### [Written problem]
Scan the entries below. List each line with "Blender".

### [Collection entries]

####

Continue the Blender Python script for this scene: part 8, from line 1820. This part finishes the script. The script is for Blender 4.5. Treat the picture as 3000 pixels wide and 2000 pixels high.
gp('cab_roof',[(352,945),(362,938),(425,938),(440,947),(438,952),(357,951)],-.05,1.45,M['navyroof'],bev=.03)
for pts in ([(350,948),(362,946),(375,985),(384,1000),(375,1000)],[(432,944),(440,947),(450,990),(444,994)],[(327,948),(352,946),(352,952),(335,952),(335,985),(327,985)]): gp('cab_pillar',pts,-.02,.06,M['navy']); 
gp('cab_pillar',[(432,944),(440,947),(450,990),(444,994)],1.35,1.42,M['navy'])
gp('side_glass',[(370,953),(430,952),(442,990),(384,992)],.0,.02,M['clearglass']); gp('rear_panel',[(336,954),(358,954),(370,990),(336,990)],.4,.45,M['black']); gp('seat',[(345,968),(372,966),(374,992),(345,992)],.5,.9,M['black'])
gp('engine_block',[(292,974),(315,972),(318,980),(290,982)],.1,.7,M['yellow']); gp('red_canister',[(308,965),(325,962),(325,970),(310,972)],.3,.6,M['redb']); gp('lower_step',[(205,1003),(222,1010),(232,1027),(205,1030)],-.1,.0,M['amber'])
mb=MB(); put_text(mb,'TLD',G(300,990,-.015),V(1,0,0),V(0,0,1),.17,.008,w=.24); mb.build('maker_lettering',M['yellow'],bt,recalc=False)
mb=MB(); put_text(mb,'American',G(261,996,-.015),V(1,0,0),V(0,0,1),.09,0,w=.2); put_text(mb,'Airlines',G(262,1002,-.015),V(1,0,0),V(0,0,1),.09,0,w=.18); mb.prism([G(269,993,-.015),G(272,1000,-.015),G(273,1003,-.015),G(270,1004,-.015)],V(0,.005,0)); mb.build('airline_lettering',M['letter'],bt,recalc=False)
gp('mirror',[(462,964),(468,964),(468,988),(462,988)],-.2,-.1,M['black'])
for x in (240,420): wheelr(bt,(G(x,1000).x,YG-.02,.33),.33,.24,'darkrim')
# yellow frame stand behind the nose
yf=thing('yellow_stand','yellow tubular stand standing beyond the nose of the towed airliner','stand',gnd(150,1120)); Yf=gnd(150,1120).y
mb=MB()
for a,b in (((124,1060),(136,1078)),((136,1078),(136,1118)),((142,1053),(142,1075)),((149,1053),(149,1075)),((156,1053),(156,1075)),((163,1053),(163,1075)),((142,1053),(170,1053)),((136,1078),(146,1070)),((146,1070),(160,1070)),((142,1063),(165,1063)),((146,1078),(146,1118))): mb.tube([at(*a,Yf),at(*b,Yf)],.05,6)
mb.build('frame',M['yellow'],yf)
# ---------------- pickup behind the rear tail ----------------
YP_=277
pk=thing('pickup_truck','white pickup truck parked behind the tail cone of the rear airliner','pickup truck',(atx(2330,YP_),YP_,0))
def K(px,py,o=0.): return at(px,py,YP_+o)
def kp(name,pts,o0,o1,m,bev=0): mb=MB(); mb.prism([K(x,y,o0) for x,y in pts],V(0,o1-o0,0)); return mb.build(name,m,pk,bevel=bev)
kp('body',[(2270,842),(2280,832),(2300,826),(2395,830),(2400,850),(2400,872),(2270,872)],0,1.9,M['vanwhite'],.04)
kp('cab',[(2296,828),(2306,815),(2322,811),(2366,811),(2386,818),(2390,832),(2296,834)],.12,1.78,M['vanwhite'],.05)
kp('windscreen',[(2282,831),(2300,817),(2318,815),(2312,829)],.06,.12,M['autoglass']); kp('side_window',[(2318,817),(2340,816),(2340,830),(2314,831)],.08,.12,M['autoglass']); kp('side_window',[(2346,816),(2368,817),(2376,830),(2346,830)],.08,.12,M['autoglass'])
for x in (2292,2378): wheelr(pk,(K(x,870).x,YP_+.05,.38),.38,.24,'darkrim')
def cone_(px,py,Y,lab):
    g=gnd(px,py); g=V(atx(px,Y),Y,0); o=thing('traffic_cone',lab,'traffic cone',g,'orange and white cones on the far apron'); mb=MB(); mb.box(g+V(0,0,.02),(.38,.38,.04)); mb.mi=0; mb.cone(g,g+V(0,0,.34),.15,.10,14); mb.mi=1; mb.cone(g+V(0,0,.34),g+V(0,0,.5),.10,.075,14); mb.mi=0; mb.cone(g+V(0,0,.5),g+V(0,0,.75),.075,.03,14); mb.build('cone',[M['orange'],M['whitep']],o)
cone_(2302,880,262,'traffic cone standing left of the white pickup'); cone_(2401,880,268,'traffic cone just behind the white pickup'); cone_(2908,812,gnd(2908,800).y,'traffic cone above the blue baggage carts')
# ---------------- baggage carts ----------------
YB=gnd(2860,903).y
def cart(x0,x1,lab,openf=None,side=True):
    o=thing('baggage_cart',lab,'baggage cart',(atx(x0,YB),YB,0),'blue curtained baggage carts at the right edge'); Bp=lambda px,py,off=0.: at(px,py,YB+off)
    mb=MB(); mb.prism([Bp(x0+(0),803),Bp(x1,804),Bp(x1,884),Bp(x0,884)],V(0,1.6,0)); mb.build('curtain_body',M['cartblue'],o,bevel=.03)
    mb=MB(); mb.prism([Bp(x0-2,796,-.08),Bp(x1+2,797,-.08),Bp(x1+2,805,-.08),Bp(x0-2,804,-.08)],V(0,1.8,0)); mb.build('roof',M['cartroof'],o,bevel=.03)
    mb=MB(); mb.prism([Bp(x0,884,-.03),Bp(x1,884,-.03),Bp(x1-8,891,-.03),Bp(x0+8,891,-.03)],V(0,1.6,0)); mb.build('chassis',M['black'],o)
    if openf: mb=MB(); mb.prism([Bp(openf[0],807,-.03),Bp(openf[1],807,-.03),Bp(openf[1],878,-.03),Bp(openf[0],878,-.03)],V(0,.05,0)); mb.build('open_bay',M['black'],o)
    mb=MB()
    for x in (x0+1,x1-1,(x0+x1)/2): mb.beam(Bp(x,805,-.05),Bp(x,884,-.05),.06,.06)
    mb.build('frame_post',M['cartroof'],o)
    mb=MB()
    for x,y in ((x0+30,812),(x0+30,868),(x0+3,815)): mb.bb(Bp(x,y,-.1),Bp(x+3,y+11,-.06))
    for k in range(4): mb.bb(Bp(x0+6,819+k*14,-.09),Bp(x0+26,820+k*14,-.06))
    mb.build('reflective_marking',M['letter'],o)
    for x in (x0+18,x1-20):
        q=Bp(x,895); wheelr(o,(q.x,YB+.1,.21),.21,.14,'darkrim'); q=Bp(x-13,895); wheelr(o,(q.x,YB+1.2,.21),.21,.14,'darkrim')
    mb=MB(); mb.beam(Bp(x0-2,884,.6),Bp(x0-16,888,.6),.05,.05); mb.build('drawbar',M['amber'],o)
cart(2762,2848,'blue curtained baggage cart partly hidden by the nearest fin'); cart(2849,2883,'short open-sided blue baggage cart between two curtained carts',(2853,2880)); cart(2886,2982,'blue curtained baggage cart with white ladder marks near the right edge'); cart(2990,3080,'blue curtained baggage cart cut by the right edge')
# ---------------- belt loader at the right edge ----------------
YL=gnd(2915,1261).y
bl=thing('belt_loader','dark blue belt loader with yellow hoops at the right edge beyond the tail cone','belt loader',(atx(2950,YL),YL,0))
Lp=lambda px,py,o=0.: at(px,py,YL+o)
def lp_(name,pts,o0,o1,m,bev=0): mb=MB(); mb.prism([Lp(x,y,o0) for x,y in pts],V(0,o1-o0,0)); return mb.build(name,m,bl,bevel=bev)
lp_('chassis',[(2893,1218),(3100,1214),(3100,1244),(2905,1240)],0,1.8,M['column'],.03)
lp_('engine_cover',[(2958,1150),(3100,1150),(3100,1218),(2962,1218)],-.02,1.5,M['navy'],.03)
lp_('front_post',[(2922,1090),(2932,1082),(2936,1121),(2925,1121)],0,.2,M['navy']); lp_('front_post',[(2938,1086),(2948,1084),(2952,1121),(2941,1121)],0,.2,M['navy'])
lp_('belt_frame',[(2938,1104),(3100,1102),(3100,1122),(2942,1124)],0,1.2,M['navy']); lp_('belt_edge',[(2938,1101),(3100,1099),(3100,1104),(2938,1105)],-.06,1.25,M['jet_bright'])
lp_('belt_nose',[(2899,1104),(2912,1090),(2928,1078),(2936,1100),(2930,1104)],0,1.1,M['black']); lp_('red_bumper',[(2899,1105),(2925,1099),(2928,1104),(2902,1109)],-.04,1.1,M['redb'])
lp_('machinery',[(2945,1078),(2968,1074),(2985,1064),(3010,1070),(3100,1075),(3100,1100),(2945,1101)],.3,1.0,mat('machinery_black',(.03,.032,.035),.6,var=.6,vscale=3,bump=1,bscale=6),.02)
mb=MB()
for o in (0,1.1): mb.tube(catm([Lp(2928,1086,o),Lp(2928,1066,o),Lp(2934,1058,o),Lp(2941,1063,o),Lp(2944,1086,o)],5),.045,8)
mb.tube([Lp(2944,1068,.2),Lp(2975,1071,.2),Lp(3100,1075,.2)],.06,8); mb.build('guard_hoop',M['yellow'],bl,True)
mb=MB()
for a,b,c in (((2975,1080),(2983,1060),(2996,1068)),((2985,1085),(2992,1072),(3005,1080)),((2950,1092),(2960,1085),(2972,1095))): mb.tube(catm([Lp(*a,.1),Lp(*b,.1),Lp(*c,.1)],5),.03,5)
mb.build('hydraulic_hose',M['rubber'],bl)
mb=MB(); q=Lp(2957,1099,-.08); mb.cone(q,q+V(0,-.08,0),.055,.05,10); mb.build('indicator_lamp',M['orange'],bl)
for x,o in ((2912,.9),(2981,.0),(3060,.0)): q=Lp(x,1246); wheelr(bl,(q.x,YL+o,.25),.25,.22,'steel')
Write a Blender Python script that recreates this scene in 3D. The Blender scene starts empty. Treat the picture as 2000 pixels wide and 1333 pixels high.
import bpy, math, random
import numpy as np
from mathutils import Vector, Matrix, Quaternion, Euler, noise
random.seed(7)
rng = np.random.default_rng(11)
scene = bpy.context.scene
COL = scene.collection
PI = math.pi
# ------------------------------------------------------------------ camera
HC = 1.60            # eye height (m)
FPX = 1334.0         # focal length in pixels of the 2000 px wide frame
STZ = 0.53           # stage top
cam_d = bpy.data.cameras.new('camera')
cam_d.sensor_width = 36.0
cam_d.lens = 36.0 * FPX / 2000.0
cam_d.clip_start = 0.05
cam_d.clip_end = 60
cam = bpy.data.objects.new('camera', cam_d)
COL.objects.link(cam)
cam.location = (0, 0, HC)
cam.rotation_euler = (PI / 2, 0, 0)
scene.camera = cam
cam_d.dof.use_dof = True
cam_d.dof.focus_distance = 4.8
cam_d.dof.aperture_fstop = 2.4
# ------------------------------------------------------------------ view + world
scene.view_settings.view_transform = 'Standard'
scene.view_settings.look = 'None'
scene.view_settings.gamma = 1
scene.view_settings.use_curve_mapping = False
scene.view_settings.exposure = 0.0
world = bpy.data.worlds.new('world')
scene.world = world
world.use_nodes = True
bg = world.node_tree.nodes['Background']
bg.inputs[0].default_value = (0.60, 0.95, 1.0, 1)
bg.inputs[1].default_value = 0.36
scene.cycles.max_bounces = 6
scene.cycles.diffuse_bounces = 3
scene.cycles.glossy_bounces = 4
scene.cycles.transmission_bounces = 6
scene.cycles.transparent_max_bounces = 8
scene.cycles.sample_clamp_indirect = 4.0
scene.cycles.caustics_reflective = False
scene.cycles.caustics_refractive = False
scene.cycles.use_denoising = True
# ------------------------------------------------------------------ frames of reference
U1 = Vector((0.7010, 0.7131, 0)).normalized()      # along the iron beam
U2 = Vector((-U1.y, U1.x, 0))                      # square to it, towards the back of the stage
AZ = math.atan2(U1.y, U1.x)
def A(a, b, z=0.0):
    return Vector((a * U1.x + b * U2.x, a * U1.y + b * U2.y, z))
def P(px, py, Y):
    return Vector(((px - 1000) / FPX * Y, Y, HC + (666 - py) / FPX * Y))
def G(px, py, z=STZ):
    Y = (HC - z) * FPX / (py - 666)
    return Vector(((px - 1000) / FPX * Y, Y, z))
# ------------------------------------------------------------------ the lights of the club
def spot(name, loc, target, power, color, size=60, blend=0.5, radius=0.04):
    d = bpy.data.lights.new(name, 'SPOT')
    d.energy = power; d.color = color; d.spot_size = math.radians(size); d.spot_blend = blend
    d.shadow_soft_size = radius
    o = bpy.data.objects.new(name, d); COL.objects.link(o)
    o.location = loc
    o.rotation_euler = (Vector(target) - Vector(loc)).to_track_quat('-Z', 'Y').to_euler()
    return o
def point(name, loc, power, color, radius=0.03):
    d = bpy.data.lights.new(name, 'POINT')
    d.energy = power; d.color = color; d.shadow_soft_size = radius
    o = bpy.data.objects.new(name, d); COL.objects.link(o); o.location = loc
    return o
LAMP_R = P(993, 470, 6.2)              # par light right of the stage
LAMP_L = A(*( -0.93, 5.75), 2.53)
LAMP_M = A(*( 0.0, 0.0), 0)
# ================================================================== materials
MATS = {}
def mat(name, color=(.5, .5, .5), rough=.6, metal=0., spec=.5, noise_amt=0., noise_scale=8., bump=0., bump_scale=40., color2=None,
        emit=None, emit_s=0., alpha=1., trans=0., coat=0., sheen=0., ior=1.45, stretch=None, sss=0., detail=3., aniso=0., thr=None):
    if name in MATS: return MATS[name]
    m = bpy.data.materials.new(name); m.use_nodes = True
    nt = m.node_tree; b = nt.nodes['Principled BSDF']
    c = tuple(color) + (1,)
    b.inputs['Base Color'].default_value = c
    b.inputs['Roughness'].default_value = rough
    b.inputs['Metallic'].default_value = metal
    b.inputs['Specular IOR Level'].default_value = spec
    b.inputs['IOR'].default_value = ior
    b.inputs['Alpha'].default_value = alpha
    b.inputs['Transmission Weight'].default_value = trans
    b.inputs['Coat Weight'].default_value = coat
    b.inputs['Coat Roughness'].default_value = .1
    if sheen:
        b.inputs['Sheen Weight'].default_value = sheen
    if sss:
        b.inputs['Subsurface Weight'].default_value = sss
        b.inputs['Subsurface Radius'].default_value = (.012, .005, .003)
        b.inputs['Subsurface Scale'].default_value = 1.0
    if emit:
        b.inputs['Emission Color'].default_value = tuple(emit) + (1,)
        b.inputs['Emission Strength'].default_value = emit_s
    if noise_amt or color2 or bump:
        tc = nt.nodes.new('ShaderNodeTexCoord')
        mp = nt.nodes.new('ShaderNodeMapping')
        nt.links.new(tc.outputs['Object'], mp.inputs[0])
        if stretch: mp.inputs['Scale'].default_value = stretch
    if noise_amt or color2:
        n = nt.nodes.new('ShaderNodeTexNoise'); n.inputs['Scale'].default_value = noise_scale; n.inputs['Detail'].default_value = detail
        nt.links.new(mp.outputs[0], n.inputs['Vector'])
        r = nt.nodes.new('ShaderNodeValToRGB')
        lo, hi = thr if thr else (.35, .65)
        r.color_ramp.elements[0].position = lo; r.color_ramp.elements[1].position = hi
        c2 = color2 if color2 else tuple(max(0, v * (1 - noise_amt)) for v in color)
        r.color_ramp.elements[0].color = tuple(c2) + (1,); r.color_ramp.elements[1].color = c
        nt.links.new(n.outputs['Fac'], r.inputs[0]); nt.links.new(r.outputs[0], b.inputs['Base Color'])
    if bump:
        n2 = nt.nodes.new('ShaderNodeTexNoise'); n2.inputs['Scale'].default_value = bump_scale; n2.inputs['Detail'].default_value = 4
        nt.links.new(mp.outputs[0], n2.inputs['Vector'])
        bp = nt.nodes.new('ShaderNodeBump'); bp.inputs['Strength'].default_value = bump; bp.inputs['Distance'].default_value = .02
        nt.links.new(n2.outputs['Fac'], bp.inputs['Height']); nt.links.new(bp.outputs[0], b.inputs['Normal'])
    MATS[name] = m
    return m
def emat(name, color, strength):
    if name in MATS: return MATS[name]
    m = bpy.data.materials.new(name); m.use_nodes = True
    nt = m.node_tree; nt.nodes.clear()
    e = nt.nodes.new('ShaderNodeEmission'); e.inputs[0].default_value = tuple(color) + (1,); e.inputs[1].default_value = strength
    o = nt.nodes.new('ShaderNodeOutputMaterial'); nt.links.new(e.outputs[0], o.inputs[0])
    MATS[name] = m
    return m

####

### [Solution to the problem]
Continue the Blender Python script for this scene: part 8, from line 1820. This part finishes the script. The script is for Blender 4.5. Treat the picture as 3000 pixels wide and 2000 pixels high.
Write a Blender Python script that recreates this scene in 3D. The Blender scene starts empty. Treat the picture as 2000 pixels wide and 1333 pixels high.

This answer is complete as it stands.